Levy didn't mention the massive crime that was beginning to unfold when he contacted police on Friday, October 23. Instead he complained that he had seen suspicious teens near his home in the upscale and heavily guarded Hawk's Landing in Plantation and didn't want anyone breaking into the expensive cars he had in his driveway, which at times included a $1.5 million Bugatti, a pair of Lamborghinis, and a Rolls-Royce coupe, according to sources.

Rothstein received protection from the Fort Lauderdale Police Department, with uniformed cops accompanying him and his wife everywhere they went, even as he was pulling off one of the biggest financial crimes in Florida history. Rothstein paid about $1,000 a day for the protection. Fort Lauderdale Police Chief Frank Adderly was a Rothstein chum and regular at the

lawyer's Las Olas restaurant, Bova Prime.

Levy's protection was more modest. He asked for a uniformed cop to stand outside his home from midnight to 5 a.m., says Plantation Police Chief Howard Harrison. He received the protection from October 26 -- the day before Rothstein fled the country to Morocco -- through November 6 at a cost of $32 an hour for a total of $3,582, Harrison said.

"He asked [officers] to sit outside the house and make sure no cars were broken into," the chief told me this morning. 

The timing is suspicious, to say the least, and the fact is that Hawk's Landing, a gated suburban neighborhood filled with mansions, is a veritable fortress with high walls and professional security guards on duty 24 hours a day.

Even as Rothstein was flying in the G5 jet he chartered to Morocco, he was wiring Levy and Levy's family members money from the trust accounts he'd looted, says attorney Bill Scherer, who is representing several Rothstein investors.

"I didn't add it all up, but it was substantial, check after check after check, a lot of it while he was on the way to Morocco or in Morocco," said Scherer of the money that went to Levy.

Scherer said the checks were all in the same amount, $263,000, though he couldn't explain the significance, if any, of that number.

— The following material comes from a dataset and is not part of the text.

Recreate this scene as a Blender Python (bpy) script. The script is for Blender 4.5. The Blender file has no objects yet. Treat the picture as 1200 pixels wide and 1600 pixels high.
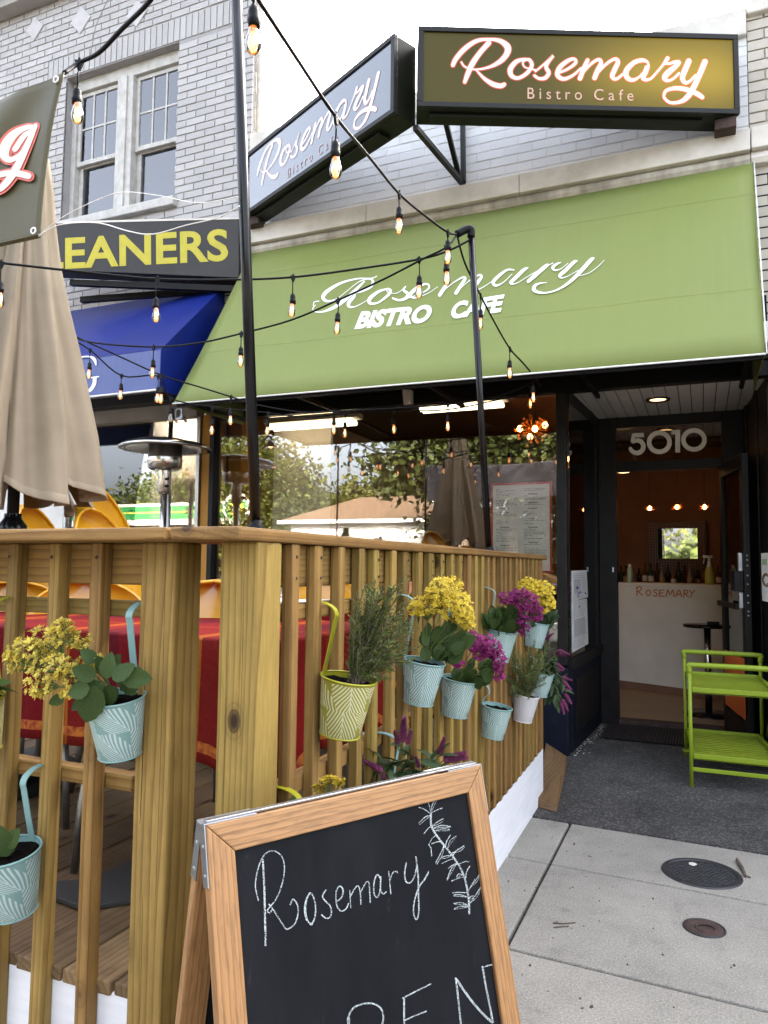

Levy reportedly invested at least $10 million in Rothstein's scheme and was one of the fallen lawyer's closest friends.

"I don't know why [Rothstein] would be paying some investors and not other investors," said Scherer. "And it doesn't matter because any [money Rothstein paid] within 90 days goes back to the bankruptcy court as a preference. So they aren't going to be able to keep the money. So make sure you put on your blog that they ought not to be spending it because they are going to have to give it back real soon."

Adding more intrigue to the relationship is that Levy's father, hotelier Shimon Levy, has had known ties to Israeli organized crime figures and spent a year in prison in Israel after hiding on criminal kingpin who was suspected of two murders.

There is no evidence that has surfaced to date that Rothstein was tied to organized crime, though there is growing suspicion that he was. "I am concerned that some of the money may have gone to the Mob," said Scherer. "And the thing about the Mob is, they don't give money back."